Vermont Barn, c. 1947, oil on canvas, 18 x 22 inches, signed with the location “Vermont” lower left; exhibited at Poray’s solo exhibition at Hartwell Galleries, Los Angeles, California, November 1947 (see Reuter, Herman, At the Galleries, Los Angeles Evening Citizen News, November 8, 1947)


$3,500


About the Painting

Vermont Barn is among the best of Stan Poray’s late works. After achieving renown in California for his detailed Oriental still lifes, Poray returned to the landscape painting tradition toward the end of his life.
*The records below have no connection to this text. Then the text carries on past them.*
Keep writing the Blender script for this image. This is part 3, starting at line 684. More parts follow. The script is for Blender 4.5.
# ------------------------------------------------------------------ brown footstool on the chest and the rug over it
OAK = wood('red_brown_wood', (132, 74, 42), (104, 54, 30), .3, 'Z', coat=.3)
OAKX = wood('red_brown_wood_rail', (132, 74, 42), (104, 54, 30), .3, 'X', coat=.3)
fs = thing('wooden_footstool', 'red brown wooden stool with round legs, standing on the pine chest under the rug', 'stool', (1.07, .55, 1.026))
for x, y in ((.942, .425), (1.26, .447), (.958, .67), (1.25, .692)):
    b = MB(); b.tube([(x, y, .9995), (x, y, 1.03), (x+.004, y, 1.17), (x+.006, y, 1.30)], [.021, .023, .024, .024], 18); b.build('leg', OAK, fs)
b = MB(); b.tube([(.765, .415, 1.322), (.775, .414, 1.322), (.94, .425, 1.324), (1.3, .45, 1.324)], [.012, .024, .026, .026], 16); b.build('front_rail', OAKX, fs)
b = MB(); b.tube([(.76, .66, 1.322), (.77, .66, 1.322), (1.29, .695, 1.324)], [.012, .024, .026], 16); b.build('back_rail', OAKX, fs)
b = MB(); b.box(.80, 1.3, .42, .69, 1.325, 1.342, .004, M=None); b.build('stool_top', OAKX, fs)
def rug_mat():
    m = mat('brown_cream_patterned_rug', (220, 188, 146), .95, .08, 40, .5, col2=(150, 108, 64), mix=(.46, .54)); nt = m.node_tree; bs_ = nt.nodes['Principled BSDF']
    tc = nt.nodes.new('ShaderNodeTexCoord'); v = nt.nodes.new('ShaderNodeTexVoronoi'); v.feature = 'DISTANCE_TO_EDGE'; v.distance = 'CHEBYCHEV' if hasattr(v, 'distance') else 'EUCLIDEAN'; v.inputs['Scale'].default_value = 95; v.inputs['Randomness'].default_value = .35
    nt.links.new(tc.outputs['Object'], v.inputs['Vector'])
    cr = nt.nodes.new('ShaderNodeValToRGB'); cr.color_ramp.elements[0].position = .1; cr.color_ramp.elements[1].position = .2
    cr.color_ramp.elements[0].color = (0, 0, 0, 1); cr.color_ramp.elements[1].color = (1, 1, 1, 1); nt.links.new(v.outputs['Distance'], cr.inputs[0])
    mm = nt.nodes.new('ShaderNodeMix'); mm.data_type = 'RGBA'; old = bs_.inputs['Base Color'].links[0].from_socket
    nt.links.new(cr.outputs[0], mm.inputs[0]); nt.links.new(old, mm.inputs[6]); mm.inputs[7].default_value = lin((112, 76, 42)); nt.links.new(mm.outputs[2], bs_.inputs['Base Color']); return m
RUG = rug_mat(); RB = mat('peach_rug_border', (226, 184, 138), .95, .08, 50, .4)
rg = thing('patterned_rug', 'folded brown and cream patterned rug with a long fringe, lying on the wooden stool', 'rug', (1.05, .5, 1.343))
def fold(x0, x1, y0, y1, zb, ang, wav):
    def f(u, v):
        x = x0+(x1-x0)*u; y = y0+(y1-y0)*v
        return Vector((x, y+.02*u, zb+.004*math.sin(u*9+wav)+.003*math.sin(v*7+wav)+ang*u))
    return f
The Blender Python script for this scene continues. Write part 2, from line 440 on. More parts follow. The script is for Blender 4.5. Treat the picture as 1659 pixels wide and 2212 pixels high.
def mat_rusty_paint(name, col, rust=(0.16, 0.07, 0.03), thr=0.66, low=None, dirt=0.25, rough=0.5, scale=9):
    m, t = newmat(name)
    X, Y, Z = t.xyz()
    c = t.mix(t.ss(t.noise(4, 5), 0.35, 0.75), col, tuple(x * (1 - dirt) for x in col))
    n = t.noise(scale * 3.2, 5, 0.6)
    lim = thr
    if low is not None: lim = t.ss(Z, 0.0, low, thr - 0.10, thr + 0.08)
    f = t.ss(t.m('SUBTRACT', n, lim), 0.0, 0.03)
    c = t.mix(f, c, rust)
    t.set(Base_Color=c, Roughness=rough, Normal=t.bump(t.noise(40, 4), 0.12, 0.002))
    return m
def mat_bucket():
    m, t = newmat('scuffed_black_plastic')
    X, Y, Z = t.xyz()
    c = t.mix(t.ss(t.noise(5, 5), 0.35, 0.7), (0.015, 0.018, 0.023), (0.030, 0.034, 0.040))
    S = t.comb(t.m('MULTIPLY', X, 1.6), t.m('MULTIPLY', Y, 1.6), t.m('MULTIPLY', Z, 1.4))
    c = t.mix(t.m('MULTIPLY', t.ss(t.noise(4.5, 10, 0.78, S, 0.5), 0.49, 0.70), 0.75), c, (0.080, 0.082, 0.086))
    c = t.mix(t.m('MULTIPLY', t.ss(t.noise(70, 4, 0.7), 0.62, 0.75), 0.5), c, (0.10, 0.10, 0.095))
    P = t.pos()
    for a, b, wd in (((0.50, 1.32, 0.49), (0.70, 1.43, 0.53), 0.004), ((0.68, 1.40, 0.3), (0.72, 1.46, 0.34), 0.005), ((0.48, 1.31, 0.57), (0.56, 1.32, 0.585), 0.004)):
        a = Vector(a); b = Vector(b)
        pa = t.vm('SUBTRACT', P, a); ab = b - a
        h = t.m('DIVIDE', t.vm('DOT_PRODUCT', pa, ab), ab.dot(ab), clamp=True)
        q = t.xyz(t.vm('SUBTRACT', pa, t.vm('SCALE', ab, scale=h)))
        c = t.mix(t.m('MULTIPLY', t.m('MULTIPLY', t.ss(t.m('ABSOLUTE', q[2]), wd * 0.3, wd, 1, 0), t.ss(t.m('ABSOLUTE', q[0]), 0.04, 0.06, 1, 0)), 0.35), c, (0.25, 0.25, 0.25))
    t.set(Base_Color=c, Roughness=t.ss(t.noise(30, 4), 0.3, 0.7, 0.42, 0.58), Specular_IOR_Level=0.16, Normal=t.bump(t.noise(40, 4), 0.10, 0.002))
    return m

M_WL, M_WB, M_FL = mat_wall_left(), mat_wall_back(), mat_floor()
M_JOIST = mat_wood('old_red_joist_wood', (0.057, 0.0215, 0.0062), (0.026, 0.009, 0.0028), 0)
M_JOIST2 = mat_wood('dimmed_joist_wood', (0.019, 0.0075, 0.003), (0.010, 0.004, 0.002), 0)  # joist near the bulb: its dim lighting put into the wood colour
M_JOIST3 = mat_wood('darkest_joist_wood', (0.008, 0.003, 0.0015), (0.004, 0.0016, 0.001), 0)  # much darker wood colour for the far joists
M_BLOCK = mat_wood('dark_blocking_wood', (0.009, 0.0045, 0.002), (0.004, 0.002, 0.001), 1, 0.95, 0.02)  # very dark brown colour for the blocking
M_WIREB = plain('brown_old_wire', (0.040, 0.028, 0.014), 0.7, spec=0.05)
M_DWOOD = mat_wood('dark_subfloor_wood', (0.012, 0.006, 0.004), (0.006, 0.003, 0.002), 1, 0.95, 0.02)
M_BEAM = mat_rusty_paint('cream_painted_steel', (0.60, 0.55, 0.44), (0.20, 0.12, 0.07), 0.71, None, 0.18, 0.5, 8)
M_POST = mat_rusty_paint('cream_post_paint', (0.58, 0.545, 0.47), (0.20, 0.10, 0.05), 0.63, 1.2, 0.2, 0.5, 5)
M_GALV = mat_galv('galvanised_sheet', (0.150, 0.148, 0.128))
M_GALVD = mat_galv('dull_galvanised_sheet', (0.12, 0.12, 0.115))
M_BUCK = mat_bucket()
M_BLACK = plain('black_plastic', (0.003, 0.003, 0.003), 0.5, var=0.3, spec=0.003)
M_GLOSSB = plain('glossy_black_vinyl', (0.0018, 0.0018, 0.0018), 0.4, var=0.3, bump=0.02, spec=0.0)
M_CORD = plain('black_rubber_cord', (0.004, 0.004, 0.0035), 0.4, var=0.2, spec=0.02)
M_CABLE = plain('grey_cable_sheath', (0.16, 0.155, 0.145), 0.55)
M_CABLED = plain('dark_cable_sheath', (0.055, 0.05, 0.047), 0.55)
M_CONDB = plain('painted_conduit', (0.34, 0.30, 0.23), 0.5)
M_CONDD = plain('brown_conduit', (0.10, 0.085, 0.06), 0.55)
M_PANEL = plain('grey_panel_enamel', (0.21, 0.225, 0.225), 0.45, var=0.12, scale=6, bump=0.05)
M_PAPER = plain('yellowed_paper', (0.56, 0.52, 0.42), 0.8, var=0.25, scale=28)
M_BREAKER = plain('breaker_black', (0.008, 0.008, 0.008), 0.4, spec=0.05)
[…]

In a very positive review of one of Poray’s solo exhibitions in 1947, the art critic for the Los Angeles Evening Citizen News, called special attention to Vermont Barn, “Exceptional clarity of color, shrewdly distributed, plus strict adherence to an individual point of view, mark a handsome exhibition of oils which Stan Poray has hung at the Harwell Galleries . . . The excellence throughout, high as it is, is enhanced still further by three more-than exceptional pieces: ‘Vermount Barn,’ a sunny unusually creative canvas . . . Not the least of the merits of these canvases is the pinterlike attention given, in a majority of them, to three-dimensional modeling.” Vermont Barn is a wonderful late American Scene painting which approaches its subject with the same gusto as Luigi Lucioni’s rural architectural works from the same period and geography.


About the Artist

Stan Poray was a painter, illustrator and art instructor who spent most of his adult life living and working in the Los Angeles area. Poray was born to a noble family in Krakow, Poland. His father was a landscape painter. Stan Poray studied art at the Academy of Fine Arts in Krakow and later in Paris. In the aftermath of the Russian Revolution, he moved to Asia where he painted members of the Imperial family and other white Russians. Poray then moved to Los Angeles in 1921 where he quickly became established in the southern California art scene. During the 1920s, Poray specialized in depicting landscapes, coastal scenes, and California’s missions. Later, Poray began to add meticulous Asian-influenced still life paintings to his oeuvre. Poray also portrayed scenes from his travels, including in the American northeast. Throughout his career, Poray exhibited extensively, including at the Los Angeles County Museum, Stendahl Gallery (Los Angeles), the Fogg Museum (Harvard), the Golden Gate International Exhibition, the Detroit Institute of Art and various other California venues. Poray is listed in Who was Who in American Art and all other standard references.